**CHALLENGE:** Quote the full listing word for word.

**Raw records:**
------------------------

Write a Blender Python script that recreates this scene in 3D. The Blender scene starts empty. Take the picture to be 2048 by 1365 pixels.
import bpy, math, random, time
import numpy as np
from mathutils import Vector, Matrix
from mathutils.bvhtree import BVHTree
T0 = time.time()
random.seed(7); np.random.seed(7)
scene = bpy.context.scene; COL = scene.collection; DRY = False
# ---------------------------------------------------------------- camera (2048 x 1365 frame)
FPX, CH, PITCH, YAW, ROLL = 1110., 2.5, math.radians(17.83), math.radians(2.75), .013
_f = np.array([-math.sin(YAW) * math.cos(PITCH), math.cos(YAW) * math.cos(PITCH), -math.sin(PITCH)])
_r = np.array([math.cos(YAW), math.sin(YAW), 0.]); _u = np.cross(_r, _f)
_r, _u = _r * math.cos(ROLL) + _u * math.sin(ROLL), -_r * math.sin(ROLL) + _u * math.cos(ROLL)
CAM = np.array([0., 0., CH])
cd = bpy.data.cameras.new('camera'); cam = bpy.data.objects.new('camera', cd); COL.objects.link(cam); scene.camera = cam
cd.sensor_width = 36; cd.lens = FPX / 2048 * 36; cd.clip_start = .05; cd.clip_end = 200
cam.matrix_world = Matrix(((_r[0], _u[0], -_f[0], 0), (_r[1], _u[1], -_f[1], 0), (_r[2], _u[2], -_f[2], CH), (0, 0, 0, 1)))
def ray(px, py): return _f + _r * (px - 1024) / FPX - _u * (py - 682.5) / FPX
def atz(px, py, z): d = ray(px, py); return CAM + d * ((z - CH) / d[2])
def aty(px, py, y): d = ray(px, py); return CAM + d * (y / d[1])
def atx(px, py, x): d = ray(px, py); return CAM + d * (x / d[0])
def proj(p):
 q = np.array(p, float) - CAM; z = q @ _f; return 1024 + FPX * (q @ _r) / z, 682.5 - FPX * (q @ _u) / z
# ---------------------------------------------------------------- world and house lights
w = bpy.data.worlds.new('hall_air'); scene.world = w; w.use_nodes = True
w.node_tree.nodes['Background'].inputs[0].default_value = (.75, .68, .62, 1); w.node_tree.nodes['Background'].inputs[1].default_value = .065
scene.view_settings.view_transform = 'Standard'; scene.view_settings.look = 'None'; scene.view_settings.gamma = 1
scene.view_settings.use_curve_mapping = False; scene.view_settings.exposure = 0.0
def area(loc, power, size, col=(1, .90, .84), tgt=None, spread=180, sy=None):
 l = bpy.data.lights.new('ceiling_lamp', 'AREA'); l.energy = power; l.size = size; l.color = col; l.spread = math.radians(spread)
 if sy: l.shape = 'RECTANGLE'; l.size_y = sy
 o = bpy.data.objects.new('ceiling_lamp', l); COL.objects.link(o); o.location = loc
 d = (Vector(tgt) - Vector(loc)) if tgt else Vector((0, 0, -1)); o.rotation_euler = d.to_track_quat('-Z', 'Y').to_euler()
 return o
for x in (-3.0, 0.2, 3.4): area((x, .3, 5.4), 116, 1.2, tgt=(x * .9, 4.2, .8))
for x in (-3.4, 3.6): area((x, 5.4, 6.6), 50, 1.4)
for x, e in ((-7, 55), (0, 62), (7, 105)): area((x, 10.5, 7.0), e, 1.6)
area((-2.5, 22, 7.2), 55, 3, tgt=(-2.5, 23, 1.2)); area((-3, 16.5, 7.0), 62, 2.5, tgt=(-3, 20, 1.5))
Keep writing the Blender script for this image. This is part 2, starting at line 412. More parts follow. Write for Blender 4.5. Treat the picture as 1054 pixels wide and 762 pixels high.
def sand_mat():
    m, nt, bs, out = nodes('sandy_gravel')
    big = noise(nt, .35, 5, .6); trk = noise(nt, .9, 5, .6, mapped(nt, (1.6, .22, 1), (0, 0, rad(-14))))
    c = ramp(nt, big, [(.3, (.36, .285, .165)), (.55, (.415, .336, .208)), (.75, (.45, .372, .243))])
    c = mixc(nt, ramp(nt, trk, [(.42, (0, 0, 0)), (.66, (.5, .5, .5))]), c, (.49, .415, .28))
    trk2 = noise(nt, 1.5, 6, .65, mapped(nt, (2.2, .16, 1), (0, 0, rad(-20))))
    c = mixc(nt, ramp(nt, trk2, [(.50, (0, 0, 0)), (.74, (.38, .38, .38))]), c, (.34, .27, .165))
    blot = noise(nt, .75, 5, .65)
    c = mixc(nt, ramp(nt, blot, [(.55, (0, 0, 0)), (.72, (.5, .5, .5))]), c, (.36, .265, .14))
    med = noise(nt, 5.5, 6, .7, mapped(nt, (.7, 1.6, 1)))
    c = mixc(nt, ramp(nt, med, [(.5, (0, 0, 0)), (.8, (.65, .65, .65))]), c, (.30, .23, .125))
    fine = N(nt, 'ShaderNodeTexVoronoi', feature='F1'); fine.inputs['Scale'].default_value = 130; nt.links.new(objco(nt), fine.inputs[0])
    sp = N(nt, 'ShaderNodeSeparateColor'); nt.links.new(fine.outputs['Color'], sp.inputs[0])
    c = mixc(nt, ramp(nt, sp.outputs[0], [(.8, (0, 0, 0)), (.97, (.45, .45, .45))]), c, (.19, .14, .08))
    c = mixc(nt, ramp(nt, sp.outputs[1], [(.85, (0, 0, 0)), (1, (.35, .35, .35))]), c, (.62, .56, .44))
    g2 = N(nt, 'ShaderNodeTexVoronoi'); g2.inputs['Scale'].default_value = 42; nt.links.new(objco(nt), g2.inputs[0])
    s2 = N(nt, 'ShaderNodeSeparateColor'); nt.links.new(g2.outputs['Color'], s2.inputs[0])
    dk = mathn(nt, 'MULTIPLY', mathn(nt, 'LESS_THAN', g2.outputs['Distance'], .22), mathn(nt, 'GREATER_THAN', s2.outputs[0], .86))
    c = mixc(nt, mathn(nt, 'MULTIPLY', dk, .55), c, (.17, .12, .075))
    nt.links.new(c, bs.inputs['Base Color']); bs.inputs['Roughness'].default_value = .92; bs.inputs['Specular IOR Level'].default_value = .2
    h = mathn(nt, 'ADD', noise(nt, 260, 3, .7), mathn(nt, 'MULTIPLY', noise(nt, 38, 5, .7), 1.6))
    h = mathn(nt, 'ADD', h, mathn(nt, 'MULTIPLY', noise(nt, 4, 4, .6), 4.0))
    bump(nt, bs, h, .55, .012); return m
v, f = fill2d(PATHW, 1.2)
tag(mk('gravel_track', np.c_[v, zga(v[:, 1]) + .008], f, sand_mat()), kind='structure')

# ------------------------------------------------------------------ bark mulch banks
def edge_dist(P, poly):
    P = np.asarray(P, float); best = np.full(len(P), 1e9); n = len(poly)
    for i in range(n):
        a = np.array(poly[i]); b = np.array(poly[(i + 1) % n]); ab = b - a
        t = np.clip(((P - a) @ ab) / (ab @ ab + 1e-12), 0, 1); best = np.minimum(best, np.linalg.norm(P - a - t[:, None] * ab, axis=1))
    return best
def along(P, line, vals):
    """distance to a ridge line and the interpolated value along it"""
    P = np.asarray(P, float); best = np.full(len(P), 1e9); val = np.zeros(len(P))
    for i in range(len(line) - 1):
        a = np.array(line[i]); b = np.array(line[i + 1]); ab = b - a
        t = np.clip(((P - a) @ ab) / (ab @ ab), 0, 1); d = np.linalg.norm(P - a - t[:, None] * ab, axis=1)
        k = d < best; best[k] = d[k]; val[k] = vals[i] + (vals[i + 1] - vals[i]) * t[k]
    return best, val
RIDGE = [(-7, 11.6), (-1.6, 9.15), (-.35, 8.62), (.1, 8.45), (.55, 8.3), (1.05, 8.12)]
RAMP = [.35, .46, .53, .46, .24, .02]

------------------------

**PROBLEM SOLUTION:**
Write a Blender Python script that recreates this scene in 3D. The Blender scene starts empty. Take the picture to be 2048 by 1365 pixels.
import bpy, math, random, time
import numpy as np
from mathutils import Vector, Matrix
from mathutils.bvhtree import BVHTree
T0 = time.time()
random.seed(7); np.random.seed(7)
scene = bpy.context.scene; COL = scene.collection; DRY = False
# ---------------------------------------------------------------- camera (2048 x 1365 frame)
FPX, CH, PITCH, YAW, ROLL = 1110., 2.5, math.radians(17.83), math.radians(2.75), .013
_f = np.array([-math.sin(YAW) * math.cos(PITCH), math.cos(YAW) * math.cos(PITCH), -math.sin(PITCH)])
_r = np.array([math.cos(YAW), math.sin(YAW), 0.]); _u = np.cross(_r, _f)
_r, _u = _r * math.cos(ROLL) + _u * math.sin(ROLL), -_r * math.sin(ROLL) + _u * math.cos(ROLL)
CAM = np.array([0., 0., CH])
cd = bpy.data.cameras.new('camera'); cam = bpy.data.objects.new('camera', cd); COL.objects.link(cam); scene.camera = cam
cd.sensor_width = 36; cd.lens = FPX / 2048 * 36; cd.clip_start = .05; cd.clip_end = 200
cam.matrix_world = Matrix(((_r[0], _u[0], -_f[0], 0), (_r[1], _u[1], -_f[1], 0), (_r[2], _u[2], -_f[2], CH), (0, 0, 0, 1)))
def ray(px, py): return _f + _r * (px - 1024) / FPX - _u * (py - 682.5) / FPX
def atz(px, py, z): d = ray(px, py); return CAM + d * ((z - CH) / d[2])
def aty(px, py, y): d = ray(px, py); return CAM + d * (y / d[1])
def atx(px, py, x): d = ray(px, py); return CAM + d * (x / d[0])
def proj(p):
 q = np.array(p, float) - CAM; z = q @ _f; return 1024 + FPX * (q @ _r) / z, 682.5 - FPX * (q @ _u) / z
# ---------------------------------------------------------------- world and house lights
w = bpy.data.worlds.new('hall_air'); scene.world = w; w.use_nodes = True
w.node_tree.nodes['Background'].inputs[0].default_value = (.75, .68, .62, 1); w.node_tree.nodes['Background'].inputs[1].default_value = .065
scene.view_settings.view_transform = 'Standard'; scene.view_settings.look = 'None'; scene.view_settings.gamma = 1
scene.view_settings.use_curve_mapping = False; scene.view_settings.exposure = 0.0
def area(loc, power, size, col=(1, .90, .84), tgt=None, spread=180, sy=None):
 l = bpy.data.lights.new('ceiling_lamp', 'AREA'); l.energy = power; l.size = size; l.color = col; l.spread = math.radians(spread)
 if sy: l.shape = 'RECTANGLE'; l.size_y = sy
 o = bpy.data.objects.new('ceiling_lamp', l); COL.objects.link(o); o.location = loc
 d = (Vector(tgt) - Vector(loc)) if tgt else Vector((0, 0, -1)); o.rotation_euler = d.to_track_quat('-Z', 'Y').to_euler()
 return o
for x in (-3.0, 0.2, 3.4): area((x, .3, 5.4), 116, 1.2, tgt=(x * .9, 4.2, .8))
for x in (-3.4, 3.6): area((x, 5.4, 6.6), 50, 1.4)
for x, e in ((-7, 55), (0, 62), (7, 105)): area((x, 10.5, 7.0), e, 1.6)
area((-2.5, 22, 7.2), 55, 3, tgt=(-2.5, 23, 1.2)); area((-3, 16.5, 7.0), 62, 2.5, tgt=(-3, 20, 1.5))
Keep writing the Blender script for this image. This is part 2, starting at line 412. More parts follow. Write for Blender 4.5. Treat the picture as 1054 pixels wide and 762 pixels high.
def sand_mat():
    m, nt, bs, out = nodes('sandy_gravel')
    big = noise(nt, .35, 5, .6); trk = noise(nt, .9, 5, .6, mapped(nt, (1.6, .22, 1), (0, 0, rad(-14))))
    c = ramp(nt, big, [(.3, (.36, .285, .165)), (.55, (.415, .336, .208)), (.75, (.45, .372, .243))])
    c = mixc(nt, ramp(nt, trk, [(.42, (0, 0, 0)), (.66, (.5, .5, .5))]), c, (.49, .415, .28))
    trk2 = noise(nt, 1.5, 6, .65, mapped(nt, (2.2, .16, 1), (0, 0, rad(-20))))
    c = mixc(nt, ramp(nt, trk2, [(.50, (0, 0, 0)), (.74, (.38, .38, .38))]), c, (.34, .27, .165))
    blot = noise(nt, .75, 5, .65)
    c = mixc(nt, ramp(nt, blot, [(.55, (0, 0, 0)), (.72, (.5, .5, .5))]), c, (.36, .265, .14))
    med = noise(nt, 5.5, 6, .7, mapped(nt, (.7, 1.6, 1)))
    c = mixc(nt, ramp(nt, med, [(.5, (0, 0, 0)), (.8, (.65, .65, .65))]), c, (.30, .23, .125))
    fine = N(nt, 'ShaderNodeTexVoronoi', feature='F1'); fine.inputs['Scale'].default_value = 130; nt.links.new(objco(nt), fine.inputs[0])
    sp = N(nt, 'ShaderNodeSeparateColor'); nt.links.new(fine.outputs['Color'], sp.inputs[0])
    c = mixc(nt, ramp(nt, sp.outputs[0], [(.8, (0, 0, 0)), (.97, (.45, .45, .45))]), c, (.19, .14, .08))
    c = mixc(nt, ramp(nt, sp.outputs[1], [(.85, (0, 0, 0)), (1, (.35, .35, .35))]), c, (.62, .56, .44))
    g2 = N(nt, 'ShaderNodeTexVoronoi'); g2.inputs['Scale'].default_value = 42; nt.links.new(objco(nt), g2.inputs[0])
    s2 = N(nt, 'ShaderNodeSeparateColor'); nt.links.new(g2.outputs['Color'], s2.inputs[0])
    dk = mathn(nt, 'MULTIPLY', mathn(nt, 'LESS_THAN', g2.outputs['Distance'], .22), mathn(nt, 'GREATER_THAN', s2.outputs[0], .86))
    c = mixc(nt, mathn(nt, 'MULTIPLY', dk, .55), c, (.17, .12, .075))
    nt.links.new(c, bs.inputs['Base Color']); bs.inputs['Roughness'].default_value = .92; bs.inputs['Specular IOR Level'].default_value = .2
    h = mathn(nt, 'ADD', noise(nt, 260, 3, .7), mathn(nt, 'MULTIPLY', noise(nt, 38, 5, .7), 1.6))
    h = mathn(nt, 'ADD', h, mathn(nt, 'MULTIPLY', noise(nt, 4, 4, .6), 4.0))
    bump(nt, bs, h, .55, .012); return m
v, f = fill2d(PATHW, 1.2)
tag(mk('gravel_track', np.c_[v, zga(v[:, 1]) + .008], f, sand_mat()), kind='structure')

# ------------------------------------------------------------------ bark mulch banks
def edge_dist(P, poly):
    P = np.asarray(P, float); best = np.full(len(P), 1e9); n = len(poly)
    for i in range(n):
        a = np.array(poly[i]); b = np.array(poly[(i + 1) % n]); ab = b - a
        t = np.clip(((P - a) @ ab) / (ab @ ab + 1e-12), 0, 1); best = np.minimum(best, np.linalg.norm(P - a - t[:, None] * ab, axis=1))
    return best
def along(P, line, vals):
    """distance to a ridge line and the interpolated value along it"""
    P = np.asarray(P, float); best = np.full(len(P), 1e9); val = np.zeros(len(P))
    for i in range(len(line) - 1):
        a = np.array(line[i]); b = np.array(line[i + 1]); ab = b - a
        t = np.clip(((P - a) @ ab) / (ab @ ab), 0, 1); d = np.linalg.norm(P - a - t[:, None] * ab, axis=1)
        k = d < best; best[k] = d[k]; val[k] = vals[i] + (vals[i + 1] - vals[i]) * t[k]
    return best, val
RIDGE = [(-7, 11.6), (-1.6, 9.15), (-.35, 8.62), (.1, 8.45), (.55, 8.3), (1.05, 8.12)]
RAMP = [.35, .46, .53, .46, .24, .02]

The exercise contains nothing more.